CIDADES INVISÍVEIS

“... a cidade deixa de ser um símbolo geográfico
Para se tornar símbolo complexo e inesgotável
Da existência humana.”

Sobre o livro “As Cidades Invisíveis”, de
Ítalo Calvino




Cada cidade tem seu espírito. Imanente característico ou meramente atribuído – o que nem sempre é lisonjeiro – porém se torna sob certos aspectos, marcas registradas. Assim se diz que São Paulo é a cidade do movimento e agitação permanente; que o Rio de Janeiro é a cidade boêmia; que Salvador é a cidade da indolência. Também se associa a São Paulo o transito caótico, bem como a Cidade do México, Cairo ou Tókio; de Paris se lembra dos cafés e bulevares; de Bombaim ou Pequim, a poluição. Mas o que se sabe é que as cidades nem sempre são o que aparentam. Vários são os elementos que formam seu “espírito”: suas histórias cotidianas, as tragédias, o luxo, a riqueza, o lixo, as intrigas, os simples enredos das estórias anônimas com seus encantos ou mesquinharias, tudo isso se intercala com a história política, sua arquitetura, sua cultura: são como “cidades invisíveis” aos olhares diretos, oficiais ou dos forasteiros que por ela passam.

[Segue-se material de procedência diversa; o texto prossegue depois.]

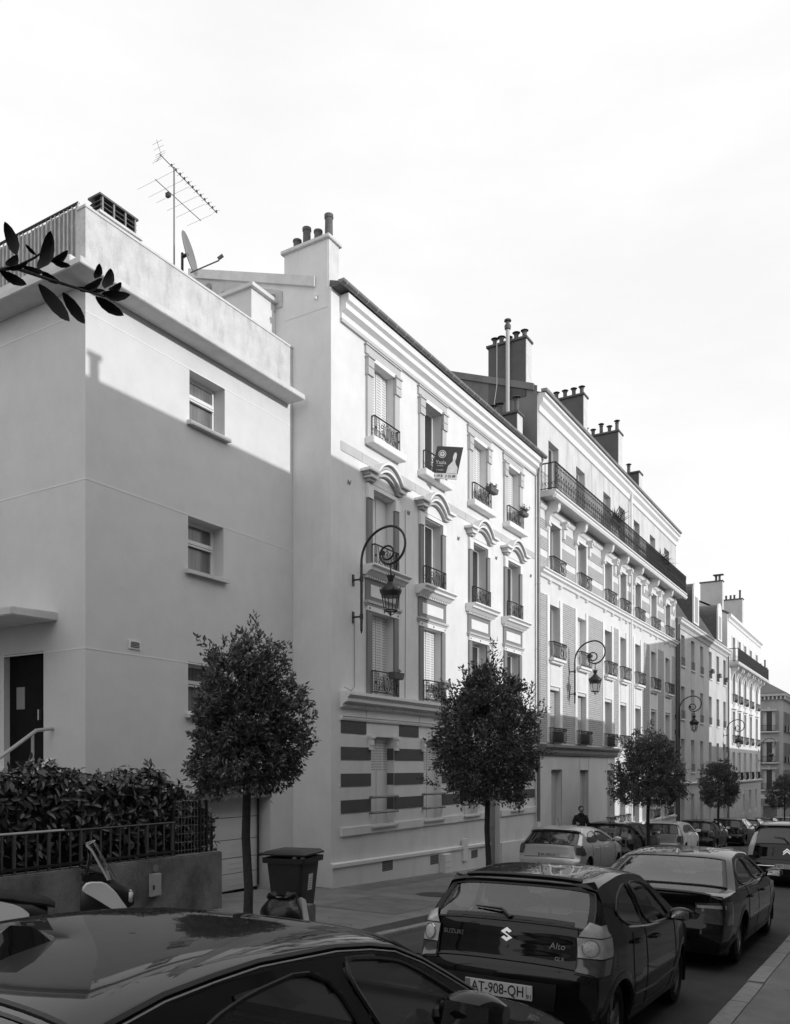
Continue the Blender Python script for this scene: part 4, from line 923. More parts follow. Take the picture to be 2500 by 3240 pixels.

Porém, aqueles que a conhecem “de dentro”, percebem outras nuanças de cores, de sotaques, de cheiros; sabem ou intuem o que dá prazer em passear em determinados locais ou a maneira de servir de certos garçons, tornando determinados bares ou restaurantes preferidos. Se junta a isso a memória afetiva e assim milhares de camadas ou de cidades aparentemente invisíveis constroem um vasto painel que se “registra” ao longo das eras... É esse espírito que prevalece ao fim das contas, o espírito coletivo formado pelas milhares de ramificações: seus habitantes, mesmo sem se conhecerem, forjam relações intimas, tendo em comum a cidade, o lugar, cujo “espírito” sobrepõe-se aos homens e as coisas, enfim; a cidade é de todos e seu todo.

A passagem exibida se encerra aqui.